# [What this task involves]
Leaving out every picture, copy the lines of the data exactly, from the first through the line containing "R = math.radians".

# [Information supplied]
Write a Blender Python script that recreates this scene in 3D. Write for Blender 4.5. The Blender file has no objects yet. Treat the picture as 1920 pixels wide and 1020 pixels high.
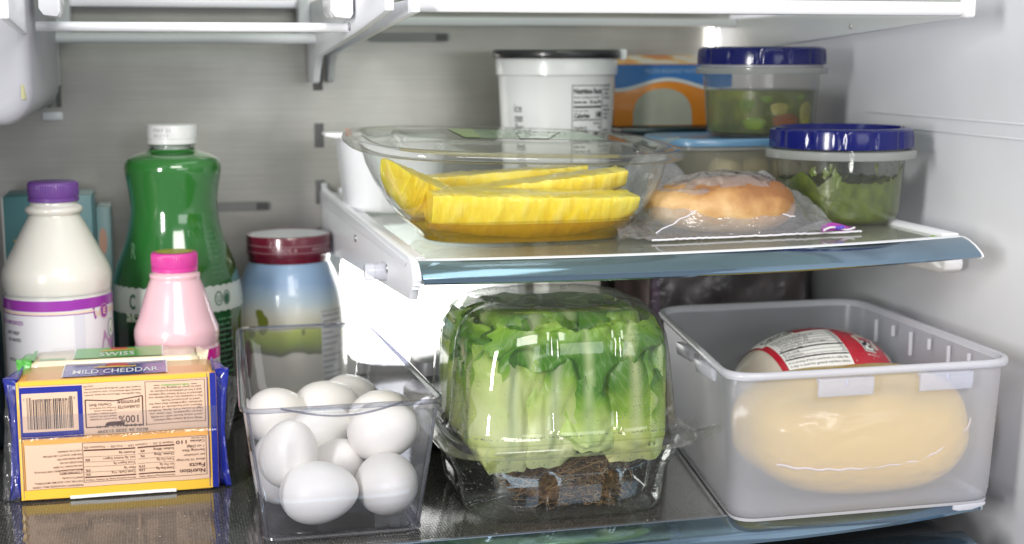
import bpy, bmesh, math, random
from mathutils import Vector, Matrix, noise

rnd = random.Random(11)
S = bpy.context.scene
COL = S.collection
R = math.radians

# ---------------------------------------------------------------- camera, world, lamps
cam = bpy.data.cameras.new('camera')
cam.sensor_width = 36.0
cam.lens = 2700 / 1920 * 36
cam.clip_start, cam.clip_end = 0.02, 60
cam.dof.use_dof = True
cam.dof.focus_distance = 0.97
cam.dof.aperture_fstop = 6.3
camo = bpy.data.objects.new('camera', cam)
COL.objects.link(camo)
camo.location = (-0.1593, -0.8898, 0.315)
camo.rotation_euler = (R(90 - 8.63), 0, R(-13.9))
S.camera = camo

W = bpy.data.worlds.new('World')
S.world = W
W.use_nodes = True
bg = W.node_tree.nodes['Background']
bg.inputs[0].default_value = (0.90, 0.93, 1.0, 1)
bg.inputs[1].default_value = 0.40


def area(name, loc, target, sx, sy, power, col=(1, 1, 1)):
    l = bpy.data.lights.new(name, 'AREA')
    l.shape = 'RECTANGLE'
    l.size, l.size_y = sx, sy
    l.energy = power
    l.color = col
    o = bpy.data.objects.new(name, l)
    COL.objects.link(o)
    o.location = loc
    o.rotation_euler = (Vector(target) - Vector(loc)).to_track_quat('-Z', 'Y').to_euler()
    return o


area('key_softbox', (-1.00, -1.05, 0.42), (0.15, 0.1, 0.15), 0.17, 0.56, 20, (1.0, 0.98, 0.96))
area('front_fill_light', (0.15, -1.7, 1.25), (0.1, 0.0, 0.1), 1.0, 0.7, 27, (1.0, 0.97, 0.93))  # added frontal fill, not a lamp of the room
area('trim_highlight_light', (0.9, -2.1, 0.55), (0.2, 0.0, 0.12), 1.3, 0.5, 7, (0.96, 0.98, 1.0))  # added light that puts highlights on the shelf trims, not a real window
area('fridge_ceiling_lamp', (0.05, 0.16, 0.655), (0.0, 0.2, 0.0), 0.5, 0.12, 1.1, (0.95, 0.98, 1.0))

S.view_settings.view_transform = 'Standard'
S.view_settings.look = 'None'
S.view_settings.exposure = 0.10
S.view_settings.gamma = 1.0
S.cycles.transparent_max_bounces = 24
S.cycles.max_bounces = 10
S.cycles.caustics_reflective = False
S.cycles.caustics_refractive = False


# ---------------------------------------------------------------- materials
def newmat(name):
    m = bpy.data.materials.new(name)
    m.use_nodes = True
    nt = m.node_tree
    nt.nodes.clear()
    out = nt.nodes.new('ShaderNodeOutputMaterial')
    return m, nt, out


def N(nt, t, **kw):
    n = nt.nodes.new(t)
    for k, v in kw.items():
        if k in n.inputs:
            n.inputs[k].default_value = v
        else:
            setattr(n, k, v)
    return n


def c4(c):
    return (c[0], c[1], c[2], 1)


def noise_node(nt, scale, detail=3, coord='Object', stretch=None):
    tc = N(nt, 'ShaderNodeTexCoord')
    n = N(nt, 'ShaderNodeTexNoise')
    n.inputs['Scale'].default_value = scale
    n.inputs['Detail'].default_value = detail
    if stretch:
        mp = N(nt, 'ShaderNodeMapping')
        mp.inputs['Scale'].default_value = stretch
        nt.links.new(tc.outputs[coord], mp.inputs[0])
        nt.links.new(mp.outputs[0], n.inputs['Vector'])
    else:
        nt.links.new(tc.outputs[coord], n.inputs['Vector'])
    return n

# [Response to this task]
Write a Blender Python script that recreates this scene in 3D. Write for Blender 4.5. The Blender file has no objects yet. Treat the picture as 1920 pixels wide and 1020 pixels high.
import bpy, bmesh, math, random
from mathutils import Vector, Matrix, noise

rnd = random.Random(11)
S = bpy.context.scene
COL = S.collection
R = math.radians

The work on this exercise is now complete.